The latest State of the Future 2007 (press release and executive summary can be found here), from the United Nations-backed Millennium Project, is, frankly, depressing, despite its attempts to reassure. Consider: the richest 225 people on the planet earth earn as much as the poorest 2,5 billion. The revenues from organised crime are running at twice the world’s defence budgets. And 27 million people – mostly Asian women – are held in slavery, far more than at the height of the African slave trade. Thank goodness that incomes are rising, health outcomes are improving, and life expectancy increasing.

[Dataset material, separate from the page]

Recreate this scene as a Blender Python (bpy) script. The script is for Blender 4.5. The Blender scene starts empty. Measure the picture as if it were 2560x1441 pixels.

The Millennium Project was set up in 1996, and is run by the respected futurist Jerome Glenn. This year’s State of the Future report identified three significant threats to world stability. Alongside global warming and fresh water shortages, the third is the continuing growth of organised crime, now worth $2 trillion (almost £1 billion), or around 3% of world GDP. Major revenues are from counterfeiting and piracy, together with drugs. Major costs – of the order of half of revenues – go on bribery of politicians, the report says, and the large majority of these are paid in the affluent world, not the poor world.

This has the effect of corrupting public decisions and making the rich richer, while undermining confidence in government. AIDS, now the fourth largest killer worldwide, has provides orphaned recruits to the crime business. Patterns of AIDS are changing; prevalence in Africa has levelled (and may start to fall) but there are rapid increses in Central Europe and parts of Asia. As for the rich, 2% of the world’s richest people own more than 50% of the world’s wealth, while the poorest 50% of people own 1%. Unlike global warming or water, there’s no strategy for dealing with organised crime or its impacts.

The report’s also concerned about violence against women, which causes more casualties than wars do – 1 in 5 women globally will be the victim of rape or attempted rape during their lifetime.

If that’s the bad news, there is good news. Growth rates across the planet of 5.4% outstripped by some way population increases (1.1%). If this sort of differential continues, world poverty will be cut by half by 2015. Literacy rates continue to rise (18% unable to read, halved since 1970). Life expectancy is on the up; someone bron in 1955 could, on average expect to live to 48, whereas someone born in 2025 can expect to reach 73, And despite the prominence of Iraq, the number of wars is falling; in Africa down to 5 in 2005 from 16 in 2002.

All of this means that their ‘State of the Future’ index is on the up, and is projected to keep rising over the next decade, because the gains outweight the losses. In fact there’s a helpful ‘winning and losing’ chart in the executive summary:

Where we are winning:

• Life expectancy
• Infant mortality
• Literacy
• GDP/cap
• Conflict
• Internet users
Where we are losing:
• CO2 emissions
• Terrorism
• Corruption
• Global warming
• Voting population
• Unemployment

The full report and a CD-ROM with thousands of pages of supporting data going back over the last decade can be bought from the project for $49.95 plus postage.